* _Written task_
Print the first line of the material below and each line after it, exactly as written, ending with the line that contains "col = scene.collection".

* _Extracted entries_

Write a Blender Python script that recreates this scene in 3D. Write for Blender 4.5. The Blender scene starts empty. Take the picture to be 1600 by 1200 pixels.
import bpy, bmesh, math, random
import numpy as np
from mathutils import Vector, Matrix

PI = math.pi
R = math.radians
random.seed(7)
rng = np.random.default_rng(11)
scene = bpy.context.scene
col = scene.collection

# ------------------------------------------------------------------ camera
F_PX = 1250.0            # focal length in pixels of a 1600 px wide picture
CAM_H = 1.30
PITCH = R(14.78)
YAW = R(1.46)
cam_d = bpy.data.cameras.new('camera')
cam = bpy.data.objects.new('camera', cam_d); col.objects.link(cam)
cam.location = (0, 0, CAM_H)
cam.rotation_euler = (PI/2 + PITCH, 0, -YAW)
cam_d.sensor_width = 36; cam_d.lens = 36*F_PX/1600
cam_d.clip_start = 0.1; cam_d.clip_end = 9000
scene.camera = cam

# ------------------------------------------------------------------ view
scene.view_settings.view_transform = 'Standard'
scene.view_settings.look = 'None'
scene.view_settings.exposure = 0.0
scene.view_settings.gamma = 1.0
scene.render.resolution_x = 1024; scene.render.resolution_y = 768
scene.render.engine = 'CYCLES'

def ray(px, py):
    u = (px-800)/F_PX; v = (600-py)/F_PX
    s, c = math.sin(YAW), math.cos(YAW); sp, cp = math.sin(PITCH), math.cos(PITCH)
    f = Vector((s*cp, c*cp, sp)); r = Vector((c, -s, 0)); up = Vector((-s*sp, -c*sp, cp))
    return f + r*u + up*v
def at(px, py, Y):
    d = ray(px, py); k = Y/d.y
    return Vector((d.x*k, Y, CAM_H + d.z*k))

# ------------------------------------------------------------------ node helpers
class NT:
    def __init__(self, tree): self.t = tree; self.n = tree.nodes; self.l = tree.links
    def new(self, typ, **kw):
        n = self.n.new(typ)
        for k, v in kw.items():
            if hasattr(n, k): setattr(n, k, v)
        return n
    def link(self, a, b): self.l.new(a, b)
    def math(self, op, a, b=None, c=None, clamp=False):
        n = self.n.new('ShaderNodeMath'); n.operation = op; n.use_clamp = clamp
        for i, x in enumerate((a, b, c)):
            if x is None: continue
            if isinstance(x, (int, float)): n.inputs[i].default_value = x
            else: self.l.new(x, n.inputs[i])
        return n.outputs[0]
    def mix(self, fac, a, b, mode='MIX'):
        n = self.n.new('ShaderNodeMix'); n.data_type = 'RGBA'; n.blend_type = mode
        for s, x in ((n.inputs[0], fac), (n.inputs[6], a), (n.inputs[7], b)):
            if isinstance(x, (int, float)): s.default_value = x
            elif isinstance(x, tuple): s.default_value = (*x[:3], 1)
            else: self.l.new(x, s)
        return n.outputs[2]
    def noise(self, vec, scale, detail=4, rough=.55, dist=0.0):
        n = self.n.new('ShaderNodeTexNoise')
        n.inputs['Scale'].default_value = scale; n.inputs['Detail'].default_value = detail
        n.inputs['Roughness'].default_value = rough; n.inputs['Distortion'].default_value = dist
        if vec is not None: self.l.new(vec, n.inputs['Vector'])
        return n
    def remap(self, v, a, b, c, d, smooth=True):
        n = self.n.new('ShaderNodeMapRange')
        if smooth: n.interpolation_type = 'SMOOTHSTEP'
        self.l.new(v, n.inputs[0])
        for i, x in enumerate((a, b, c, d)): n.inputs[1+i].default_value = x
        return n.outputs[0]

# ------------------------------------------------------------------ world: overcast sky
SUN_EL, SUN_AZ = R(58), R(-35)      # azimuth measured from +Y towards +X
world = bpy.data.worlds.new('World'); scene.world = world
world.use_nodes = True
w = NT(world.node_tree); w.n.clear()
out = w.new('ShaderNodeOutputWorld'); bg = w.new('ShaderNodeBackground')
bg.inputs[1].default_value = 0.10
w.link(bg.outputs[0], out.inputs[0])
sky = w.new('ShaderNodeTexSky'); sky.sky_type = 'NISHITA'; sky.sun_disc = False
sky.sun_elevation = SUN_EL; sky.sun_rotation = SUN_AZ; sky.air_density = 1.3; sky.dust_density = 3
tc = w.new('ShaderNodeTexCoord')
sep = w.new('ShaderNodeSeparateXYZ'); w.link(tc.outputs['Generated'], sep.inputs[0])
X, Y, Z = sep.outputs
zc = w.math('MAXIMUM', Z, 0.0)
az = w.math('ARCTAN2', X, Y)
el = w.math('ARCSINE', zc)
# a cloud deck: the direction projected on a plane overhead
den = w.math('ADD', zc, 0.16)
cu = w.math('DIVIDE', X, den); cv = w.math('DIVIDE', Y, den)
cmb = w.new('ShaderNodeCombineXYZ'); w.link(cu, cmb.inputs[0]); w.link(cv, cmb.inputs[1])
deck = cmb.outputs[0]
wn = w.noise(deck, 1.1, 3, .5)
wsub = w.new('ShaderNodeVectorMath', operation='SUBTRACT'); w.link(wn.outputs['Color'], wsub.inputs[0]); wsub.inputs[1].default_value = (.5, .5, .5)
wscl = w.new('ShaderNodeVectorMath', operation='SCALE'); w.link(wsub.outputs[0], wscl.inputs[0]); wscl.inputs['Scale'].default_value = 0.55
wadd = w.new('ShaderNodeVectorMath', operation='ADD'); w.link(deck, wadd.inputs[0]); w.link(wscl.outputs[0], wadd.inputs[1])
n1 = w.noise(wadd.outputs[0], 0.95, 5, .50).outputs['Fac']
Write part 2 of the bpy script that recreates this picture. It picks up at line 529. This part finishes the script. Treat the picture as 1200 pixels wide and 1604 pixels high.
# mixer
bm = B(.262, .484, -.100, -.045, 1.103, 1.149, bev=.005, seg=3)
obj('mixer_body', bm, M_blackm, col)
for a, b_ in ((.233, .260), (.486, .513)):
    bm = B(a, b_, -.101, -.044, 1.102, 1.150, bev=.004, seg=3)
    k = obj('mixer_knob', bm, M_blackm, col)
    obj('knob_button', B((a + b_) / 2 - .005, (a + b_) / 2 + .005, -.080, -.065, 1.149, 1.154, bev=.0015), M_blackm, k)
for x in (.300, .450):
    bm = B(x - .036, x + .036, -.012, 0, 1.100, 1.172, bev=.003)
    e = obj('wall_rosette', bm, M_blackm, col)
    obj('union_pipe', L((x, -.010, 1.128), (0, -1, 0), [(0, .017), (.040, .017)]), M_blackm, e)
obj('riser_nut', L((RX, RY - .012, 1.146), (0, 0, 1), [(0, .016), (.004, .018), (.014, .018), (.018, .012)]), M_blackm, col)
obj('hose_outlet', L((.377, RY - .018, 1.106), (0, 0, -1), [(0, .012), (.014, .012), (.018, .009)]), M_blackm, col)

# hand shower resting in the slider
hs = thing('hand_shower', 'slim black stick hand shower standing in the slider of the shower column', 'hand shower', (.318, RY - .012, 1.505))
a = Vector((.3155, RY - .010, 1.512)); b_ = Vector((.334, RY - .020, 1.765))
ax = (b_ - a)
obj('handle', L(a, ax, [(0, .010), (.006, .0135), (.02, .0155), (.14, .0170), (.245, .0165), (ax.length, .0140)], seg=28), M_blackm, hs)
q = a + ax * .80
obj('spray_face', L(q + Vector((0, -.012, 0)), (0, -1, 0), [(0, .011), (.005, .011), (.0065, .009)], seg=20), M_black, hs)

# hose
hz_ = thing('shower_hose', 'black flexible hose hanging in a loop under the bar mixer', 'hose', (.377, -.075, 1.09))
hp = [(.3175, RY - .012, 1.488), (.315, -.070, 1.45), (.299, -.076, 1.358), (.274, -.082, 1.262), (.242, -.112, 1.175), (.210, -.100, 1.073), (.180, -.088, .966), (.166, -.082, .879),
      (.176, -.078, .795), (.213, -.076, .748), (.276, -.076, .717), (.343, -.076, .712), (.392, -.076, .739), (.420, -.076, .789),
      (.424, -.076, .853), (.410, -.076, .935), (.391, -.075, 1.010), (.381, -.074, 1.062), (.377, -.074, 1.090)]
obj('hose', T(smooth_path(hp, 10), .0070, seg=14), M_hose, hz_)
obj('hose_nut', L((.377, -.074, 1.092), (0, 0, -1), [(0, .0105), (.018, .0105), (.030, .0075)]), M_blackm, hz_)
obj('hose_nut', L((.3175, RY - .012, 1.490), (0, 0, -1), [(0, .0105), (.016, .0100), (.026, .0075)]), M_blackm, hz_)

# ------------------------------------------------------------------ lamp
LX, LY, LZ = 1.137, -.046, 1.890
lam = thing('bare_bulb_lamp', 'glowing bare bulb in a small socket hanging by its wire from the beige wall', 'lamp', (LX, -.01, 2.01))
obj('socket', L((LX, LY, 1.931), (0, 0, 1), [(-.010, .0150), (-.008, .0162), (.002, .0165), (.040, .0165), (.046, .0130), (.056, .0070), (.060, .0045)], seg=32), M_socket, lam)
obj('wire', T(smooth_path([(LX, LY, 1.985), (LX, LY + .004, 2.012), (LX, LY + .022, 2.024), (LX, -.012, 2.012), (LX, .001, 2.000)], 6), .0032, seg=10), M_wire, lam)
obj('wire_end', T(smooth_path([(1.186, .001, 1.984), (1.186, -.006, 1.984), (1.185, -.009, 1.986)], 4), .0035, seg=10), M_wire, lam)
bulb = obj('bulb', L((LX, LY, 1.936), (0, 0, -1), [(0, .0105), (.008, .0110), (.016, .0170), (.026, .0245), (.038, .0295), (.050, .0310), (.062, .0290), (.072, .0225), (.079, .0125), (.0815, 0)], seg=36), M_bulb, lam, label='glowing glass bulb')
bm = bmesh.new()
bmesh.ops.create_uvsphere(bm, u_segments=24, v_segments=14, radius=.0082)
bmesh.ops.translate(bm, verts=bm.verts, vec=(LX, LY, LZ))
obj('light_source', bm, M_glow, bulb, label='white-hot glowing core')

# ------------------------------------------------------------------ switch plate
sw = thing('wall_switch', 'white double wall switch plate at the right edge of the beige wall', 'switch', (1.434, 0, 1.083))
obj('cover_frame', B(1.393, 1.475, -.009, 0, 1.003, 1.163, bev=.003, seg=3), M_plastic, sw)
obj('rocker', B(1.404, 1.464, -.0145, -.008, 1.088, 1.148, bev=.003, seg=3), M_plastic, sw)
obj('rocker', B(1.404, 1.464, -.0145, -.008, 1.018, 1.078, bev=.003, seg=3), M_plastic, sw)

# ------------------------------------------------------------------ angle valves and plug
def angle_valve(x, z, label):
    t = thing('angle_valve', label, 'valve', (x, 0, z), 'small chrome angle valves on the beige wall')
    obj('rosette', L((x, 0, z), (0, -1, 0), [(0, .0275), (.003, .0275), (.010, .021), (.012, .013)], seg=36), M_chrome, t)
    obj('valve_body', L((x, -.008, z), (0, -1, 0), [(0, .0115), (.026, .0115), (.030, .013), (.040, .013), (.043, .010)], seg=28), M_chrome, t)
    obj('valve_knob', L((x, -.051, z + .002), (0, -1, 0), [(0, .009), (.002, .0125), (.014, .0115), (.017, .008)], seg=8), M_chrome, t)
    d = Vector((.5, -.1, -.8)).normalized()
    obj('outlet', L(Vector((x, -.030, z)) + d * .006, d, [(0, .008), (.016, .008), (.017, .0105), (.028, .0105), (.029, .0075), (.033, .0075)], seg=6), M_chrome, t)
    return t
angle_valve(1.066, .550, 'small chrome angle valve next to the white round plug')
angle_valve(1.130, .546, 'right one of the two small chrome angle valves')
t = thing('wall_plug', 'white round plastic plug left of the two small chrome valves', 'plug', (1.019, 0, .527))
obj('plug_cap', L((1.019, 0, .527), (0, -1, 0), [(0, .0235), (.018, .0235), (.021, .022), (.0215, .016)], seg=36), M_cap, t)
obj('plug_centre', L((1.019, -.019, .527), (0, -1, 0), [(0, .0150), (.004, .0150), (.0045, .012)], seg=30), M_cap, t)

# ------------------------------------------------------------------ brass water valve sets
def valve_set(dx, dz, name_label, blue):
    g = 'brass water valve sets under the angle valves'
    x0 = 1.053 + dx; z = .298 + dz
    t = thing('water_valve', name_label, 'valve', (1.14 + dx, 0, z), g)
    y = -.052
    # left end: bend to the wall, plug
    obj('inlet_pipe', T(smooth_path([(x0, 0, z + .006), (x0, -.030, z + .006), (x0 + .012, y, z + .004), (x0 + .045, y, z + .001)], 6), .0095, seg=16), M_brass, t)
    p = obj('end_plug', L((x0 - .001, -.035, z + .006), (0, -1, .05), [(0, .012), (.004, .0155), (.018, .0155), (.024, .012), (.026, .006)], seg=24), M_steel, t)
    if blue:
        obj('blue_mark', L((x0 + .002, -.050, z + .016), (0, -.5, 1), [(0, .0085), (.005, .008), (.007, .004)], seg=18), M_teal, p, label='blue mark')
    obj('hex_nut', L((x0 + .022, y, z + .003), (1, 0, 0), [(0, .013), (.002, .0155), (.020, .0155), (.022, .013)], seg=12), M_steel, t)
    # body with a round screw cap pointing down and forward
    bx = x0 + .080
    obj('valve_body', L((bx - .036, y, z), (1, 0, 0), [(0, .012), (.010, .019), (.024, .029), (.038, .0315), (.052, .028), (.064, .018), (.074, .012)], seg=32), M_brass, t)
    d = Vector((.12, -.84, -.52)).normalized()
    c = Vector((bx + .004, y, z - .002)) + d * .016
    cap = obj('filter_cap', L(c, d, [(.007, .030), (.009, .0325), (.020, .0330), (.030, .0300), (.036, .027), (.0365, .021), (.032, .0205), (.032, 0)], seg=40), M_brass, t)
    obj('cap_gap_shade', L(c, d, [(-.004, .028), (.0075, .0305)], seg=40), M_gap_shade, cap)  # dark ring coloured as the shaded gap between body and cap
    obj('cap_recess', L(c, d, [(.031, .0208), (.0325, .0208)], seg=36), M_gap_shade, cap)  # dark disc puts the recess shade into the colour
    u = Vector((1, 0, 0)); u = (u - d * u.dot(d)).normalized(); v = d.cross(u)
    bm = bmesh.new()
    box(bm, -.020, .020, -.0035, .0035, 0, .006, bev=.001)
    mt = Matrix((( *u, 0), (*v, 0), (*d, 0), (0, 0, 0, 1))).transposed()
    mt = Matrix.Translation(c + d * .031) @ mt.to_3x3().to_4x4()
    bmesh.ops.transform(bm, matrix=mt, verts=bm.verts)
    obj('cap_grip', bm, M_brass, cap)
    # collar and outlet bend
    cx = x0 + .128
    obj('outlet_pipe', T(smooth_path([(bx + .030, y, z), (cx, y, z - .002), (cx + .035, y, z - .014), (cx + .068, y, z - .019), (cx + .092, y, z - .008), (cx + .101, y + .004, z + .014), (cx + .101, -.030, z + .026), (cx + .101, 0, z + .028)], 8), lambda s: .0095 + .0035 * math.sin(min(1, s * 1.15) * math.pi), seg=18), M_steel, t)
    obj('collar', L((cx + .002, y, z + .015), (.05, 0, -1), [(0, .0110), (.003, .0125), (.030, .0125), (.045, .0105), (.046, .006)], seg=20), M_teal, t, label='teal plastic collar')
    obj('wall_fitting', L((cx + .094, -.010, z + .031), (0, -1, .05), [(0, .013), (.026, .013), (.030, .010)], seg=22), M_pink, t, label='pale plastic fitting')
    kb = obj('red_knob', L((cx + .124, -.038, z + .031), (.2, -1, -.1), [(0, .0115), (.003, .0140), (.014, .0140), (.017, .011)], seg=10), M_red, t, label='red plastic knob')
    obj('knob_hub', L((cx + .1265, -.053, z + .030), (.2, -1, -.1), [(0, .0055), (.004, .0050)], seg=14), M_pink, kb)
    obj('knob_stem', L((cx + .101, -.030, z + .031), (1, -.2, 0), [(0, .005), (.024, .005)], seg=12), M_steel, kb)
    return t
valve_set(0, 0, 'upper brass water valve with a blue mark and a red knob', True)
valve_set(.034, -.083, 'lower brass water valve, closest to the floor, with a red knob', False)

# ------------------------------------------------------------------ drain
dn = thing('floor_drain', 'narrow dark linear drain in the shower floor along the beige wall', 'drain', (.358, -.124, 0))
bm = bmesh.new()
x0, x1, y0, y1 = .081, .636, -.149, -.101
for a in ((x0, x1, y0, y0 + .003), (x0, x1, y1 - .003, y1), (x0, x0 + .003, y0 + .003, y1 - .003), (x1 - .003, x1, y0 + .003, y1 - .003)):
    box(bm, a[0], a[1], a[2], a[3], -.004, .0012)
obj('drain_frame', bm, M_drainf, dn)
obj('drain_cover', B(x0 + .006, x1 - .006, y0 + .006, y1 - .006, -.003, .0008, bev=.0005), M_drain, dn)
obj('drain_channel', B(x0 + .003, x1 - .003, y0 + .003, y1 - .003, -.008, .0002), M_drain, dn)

* _Task answer_
Write a Blender Python script that recreates this scene in 3D. Write for Blender 4.5. The Blender scene starts empty. Take the picture to be 1600 by 1200 pixels.
import bpy, bmesh, math, random
import numpy as np
from mathutils import Vector, Matrix

PI = math.pi
R = math.radians
random.seed(7)
rng = np.random.default_rng(11)
scene = bpy.context.scene
col = scene.collection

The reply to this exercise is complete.